Sendo assim, os clubes investiriam em “craques” para a equipe titular e o banco de reservas ficaria livre de medalhões. Seria uma mescla entre jovens e experientes na medida certa, sem perda de espaço para os jogadores formados no próprio clube. Com o passar do tempo, cada vez mais talentos surgiriam – aqueles que aparecem já com 18 anos, caso de Neymar no Santos, ou os que demoram mais para amadurecer, caso de Geuvânio, também do clube alvinegro.

Valdívia: da base para o sucesso no Inter (Foto: divulgação/internacional.com)
Valdívia: da base para o sucesso no Inter (Foto: divulgação/internacional.com)

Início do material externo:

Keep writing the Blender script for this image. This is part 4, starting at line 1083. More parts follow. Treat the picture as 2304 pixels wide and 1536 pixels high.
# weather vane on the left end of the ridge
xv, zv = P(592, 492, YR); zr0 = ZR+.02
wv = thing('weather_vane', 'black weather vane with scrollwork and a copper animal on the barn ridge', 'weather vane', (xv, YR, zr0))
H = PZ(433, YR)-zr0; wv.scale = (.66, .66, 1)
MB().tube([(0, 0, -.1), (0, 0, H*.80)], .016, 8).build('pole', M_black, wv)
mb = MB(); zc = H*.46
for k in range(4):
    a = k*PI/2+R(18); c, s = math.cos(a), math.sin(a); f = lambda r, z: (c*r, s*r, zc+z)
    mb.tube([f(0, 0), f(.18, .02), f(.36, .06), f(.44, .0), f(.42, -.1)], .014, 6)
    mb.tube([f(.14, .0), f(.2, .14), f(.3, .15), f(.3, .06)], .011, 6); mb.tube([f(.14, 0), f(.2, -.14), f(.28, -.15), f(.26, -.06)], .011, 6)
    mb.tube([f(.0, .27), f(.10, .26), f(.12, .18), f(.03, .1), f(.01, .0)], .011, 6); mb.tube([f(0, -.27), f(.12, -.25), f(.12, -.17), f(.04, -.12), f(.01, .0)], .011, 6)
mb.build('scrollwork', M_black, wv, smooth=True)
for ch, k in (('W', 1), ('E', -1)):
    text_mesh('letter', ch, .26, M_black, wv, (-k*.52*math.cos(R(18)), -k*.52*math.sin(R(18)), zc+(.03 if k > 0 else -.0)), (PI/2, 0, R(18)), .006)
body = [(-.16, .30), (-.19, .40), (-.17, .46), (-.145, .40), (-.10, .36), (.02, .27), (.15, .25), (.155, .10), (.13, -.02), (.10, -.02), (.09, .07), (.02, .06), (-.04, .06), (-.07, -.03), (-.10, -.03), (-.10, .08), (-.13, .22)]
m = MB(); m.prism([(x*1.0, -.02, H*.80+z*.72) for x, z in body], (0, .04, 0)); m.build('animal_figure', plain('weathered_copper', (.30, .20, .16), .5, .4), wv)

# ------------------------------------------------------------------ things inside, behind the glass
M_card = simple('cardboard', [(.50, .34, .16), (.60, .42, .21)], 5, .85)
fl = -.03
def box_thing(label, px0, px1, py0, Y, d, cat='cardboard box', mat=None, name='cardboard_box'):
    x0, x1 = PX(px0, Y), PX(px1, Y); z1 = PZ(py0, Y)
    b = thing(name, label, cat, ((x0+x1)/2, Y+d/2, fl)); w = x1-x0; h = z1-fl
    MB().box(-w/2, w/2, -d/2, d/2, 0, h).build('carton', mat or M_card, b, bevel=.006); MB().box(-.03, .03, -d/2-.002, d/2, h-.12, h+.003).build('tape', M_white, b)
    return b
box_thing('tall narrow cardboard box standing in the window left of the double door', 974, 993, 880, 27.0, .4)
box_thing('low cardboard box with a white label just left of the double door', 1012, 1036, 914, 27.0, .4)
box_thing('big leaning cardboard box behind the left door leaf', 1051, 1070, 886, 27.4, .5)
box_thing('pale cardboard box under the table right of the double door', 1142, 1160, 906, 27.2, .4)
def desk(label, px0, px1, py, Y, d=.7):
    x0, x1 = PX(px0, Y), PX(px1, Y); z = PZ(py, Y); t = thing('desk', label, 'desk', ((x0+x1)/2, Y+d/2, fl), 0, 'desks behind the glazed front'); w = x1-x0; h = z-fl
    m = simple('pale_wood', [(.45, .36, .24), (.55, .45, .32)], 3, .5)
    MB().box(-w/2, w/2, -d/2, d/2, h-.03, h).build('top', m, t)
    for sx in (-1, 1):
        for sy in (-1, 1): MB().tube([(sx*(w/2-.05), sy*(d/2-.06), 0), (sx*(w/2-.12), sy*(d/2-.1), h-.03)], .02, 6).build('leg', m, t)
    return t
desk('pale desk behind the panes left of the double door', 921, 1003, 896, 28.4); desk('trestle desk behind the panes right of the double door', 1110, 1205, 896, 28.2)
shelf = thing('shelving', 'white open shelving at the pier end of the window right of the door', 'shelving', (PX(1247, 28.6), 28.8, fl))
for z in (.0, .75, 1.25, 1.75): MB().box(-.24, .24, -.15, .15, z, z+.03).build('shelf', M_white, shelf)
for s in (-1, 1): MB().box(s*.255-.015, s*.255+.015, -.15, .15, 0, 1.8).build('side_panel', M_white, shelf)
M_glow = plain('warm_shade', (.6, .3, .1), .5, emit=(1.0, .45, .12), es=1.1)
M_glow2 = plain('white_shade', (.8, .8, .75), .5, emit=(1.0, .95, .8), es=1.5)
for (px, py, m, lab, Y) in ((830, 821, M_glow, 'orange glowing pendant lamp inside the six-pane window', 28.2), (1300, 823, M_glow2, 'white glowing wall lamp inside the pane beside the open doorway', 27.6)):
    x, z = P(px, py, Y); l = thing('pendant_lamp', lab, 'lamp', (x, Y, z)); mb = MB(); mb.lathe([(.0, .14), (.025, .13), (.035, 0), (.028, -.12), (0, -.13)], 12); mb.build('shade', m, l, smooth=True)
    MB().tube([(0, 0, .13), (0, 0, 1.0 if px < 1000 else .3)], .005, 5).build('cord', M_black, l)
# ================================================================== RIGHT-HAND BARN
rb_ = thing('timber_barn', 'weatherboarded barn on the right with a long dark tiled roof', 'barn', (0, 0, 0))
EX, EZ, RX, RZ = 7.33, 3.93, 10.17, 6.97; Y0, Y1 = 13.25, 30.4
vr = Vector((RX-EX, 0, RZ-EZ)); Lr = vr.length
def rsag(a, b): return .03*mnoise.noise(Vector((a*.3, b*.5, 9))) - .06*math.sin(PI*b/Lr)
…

Será que Reinaldo (São Paulo), Edílson (Corinthians), e tantos outros são melhores que atletas formados no próprio clube, já ambientados e que ganham muito menos?

O Internacional é um caso a ser “imitado”. Após muito tempo investindo milhões em reforços “galácticos”, o time desta temporada tem sete jogadores formados no próprio clube, inclusive o destaque do time, o meio-campista Valdívia. Porém, o forte Colorado também erra. Anderson, contratado a peso de ouro no início do ano, amarga a reserva para o jovem Rodrigo Dourado.

Sem extremismo e com muito equilíbrio, é possível montar uma equipe coesa. Dificilmente um time formado só por jovens conquistará um título – salvo belas exceções – mas a mescla pode ser potencialmente vitoriosa, além de auxiliar no importante equilíbrio financeiro do clube.

O futebol holandês, ciente das suas limitações econômicas, utiliza muito os recursos caseiros. Lá a prospecção de jovens atletas e jogadores bons e baratos também é um triunfo. Ajax e PSV já entenderam e interpretaram o mercado. A fórmula é de sucesso e pode ser seguida por muitos clubes.

Esperamos que isso não seja feito só após uma eliminação, naquele fatídico dia seguinte do “caça às bruxas” e da “reformulação”. O futebol é, cada vez mais, um jogo que requer sabedoria e planejamento. Talento nas categorias de base o Brasil (ainda) tem.